╭─ Dataset section
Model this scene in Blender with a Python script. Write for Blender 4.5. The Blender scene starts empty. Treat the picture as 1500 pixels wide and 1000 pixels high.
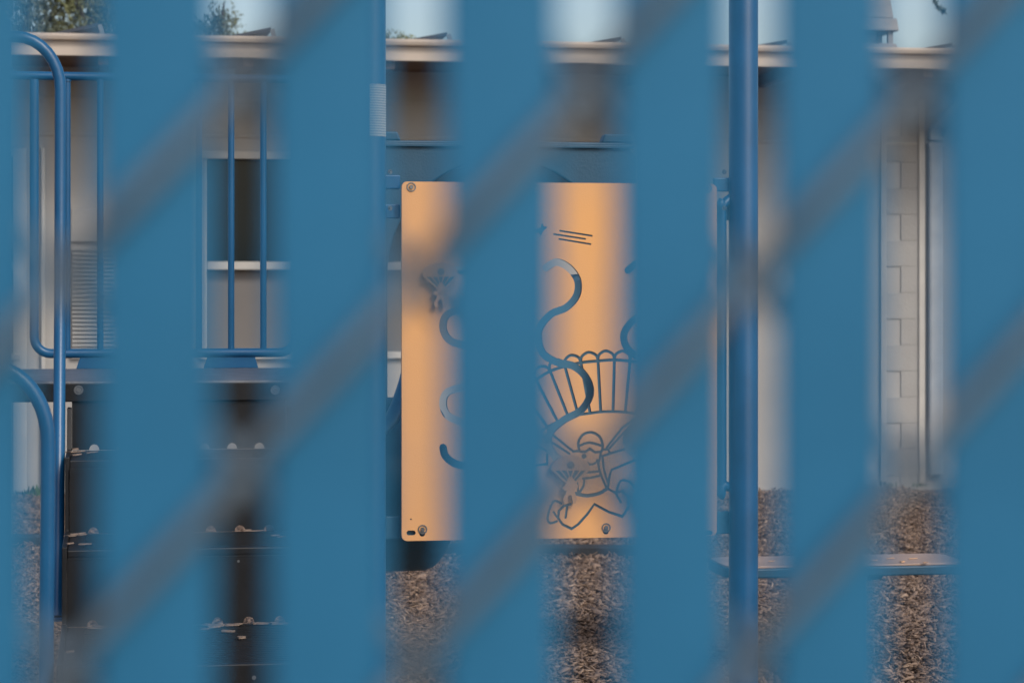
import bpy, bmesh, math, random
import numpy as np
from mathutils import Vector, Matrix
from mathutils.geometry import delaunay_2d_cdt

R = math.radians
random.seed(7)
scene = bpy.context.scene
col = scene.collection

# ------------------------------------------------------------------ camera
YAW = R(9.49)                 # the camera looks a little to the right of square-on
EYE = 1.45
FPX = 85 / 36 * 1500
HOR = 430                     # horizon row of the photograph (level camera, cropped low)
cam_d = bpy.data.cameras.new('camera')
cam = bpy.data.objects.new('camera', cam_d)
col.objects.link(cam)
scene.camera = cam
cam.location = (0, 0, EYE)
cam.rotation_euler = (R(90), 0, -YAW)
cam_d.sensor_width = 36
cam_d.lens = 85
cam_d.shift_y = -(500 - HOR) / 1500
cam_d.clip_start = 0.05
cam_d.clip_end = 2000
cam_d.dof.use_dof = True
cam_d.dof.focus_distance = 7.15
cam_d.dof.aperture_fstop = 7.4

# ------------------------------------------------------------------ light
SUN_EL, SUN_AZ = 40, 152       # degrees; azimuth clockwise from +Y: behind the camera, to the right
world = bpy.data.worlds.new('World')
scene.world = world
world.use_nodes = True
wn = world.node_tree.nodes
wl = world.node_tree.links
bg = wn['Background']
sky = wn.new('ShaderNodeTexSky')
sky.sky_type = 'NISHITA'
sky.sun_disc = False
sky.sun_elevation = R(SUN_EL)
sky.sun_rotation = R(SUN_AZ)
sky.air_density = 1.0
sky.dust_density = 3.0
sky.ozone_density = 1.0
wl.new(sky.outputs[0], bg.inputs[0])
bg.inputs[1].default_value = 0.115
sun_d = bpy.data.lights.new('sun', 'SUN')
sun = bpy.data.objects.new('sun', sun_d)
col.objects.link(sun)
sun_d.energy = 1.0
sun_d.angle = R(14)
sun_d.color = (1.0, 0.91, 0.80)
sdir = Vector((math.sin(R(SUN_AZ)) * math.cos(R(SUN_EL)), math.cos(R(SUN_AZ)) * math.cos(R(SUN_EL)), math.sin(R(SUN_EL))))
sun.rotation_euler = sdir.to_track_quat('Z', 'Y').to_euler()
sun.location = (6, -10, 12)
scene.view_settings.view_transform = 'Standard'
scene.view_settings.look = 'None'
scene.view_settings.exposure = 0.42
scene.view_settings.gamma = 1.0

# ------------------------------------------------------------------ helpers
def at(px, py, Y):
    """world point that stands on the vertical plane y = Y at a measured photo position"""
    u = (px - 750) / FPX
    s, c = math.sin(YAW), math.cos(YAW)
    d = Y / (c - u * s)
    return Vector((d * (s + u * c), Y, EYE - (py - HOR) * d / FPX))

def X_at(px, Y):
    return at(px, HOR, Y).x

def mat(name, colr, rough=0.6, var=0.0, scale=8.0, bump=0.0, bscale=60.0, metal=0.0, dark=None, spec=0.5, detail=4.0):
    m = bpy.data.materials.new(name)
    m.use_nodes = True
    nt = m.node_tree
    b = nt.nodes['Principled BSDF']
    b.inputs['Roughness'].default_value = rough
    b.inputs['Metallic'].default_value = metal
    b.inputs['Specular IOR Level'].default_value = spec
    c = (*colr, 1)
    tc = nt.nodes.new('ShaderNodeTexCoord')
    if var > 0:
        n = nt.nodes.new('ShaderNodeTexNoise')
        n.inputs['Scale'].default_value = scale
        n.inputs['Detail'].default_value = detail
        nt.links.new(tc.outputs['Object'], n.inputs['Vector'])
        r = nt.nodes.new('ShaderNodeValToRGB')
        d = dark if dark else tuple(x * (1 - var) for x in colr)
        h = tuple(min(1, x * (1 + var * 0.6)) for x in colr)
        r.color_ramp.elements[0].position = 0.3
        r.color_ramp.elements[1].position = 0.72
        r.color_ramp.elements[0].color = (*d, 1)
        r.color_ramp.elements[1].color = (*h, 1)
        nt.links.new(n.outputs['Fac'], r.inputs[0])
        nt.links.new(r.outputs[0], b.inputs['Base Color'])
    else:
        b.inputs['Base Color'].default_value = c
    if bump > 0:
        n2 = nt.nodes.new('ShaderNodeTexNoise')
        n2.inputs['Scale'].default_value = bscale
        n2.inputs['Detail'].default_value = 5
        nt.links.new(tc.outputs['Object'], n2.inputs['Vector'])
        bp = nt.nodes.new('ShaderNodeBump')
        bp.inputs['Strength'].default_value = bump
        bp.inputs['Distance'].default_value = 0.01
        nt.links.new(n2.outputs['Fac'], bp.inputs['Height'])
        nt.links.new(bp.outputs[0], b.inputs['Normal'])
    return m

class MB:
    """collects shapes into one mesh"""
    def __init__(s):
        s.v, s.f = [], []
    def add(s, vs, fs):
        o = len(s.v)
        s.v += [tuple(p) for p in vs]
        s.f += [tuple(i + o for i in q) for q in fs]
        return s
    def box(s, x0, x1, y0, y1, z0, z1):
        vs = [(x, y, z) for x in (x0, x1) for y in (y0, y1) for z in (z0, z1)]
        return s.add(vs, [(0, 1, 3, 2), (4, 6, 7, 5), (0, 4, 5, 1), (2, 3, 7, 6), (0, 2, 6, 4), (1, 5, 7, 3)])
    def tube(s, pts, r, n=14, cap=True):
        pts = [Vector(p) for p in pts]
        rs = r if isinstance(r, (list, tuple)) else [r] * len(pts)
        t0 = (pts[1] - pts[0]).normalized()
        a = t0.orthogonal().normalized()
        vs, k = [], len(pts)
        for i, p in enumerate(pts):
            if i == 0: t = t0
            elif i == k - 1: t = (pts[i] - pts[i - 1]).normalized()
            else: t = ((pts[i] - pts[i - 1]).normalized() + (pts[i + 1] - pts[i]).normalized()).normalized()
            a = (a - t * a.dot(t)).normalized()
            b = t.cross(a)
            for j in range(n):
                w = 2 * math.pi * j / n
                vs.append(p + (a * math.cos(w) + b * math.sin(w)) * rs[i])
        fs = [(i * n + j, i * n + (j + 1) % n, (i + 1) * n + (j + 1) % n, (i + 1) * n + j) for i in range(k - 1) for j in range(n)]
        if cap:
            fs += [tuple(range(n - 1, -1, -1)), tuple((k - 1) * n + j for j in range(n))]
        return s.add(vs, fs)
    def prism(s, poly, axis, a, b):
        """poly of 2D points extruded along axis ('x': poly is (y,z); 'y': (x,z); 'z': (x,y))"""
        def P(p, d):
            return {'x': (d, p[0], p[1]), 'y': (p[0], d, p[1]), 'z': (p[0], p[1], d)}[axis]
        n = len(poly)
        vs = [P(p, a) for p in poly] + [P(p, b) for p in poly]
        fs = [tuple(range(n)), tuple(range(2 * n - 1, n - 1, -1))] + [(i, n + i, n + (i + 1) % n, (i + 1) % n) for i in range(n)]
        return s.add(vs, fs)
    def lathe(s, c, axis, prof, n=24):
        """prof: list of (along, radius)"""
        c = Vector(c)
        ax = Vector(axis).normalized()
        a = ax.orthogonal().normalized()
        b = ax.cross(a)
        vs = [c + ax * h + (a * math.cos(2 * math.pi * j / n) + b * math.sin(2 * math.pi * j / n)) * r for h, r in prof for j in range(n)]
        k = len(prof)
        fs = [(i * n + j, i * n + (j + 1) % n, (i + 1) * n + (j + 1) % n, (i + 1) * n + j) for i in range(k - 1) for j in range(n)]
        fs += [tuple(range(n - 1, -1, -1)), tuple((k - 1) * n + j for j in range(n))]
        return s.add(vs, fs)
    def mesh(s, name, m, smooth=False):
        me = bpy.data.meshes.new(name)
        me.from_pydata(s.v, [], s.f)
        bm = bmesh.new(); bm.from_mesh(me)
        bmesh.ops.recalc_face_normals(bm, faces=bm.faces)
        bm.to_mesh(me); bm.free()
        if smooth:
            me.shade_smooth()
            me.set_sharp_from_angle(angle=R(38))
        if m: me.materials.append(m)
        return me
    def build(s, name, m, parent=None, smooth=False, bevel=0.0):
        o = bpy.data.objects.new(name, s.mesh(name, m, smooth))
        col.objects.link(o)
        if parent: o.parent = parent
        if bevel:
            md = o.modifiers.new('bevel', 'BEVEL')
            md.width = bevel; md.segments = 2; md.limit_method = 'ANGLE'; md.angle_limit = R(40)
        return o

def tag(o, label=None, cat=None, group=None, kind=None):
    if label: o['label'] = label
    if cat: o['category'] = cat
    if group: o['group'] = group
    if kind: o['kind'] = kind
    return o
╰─
The problem: Restate the material word for word from its first line through the line containing "col = scene.collection", both included; the pictures do not belong in it.

Exercise answer:
Model this scene in Blender with a Python script. Write for Blender 4.5. The Blender scene starts empty. Treat the picture as 1500 pixels wide and 1000 pixels high.
import bpy, bmesh, math, random
import numpy as np
from mathutils import Vector, Matrix
from mathutils.geometry import delaunay_2d_cdt

R = math.radians
random.seed(7)
scene = bpy.context.scene
col = scene.collection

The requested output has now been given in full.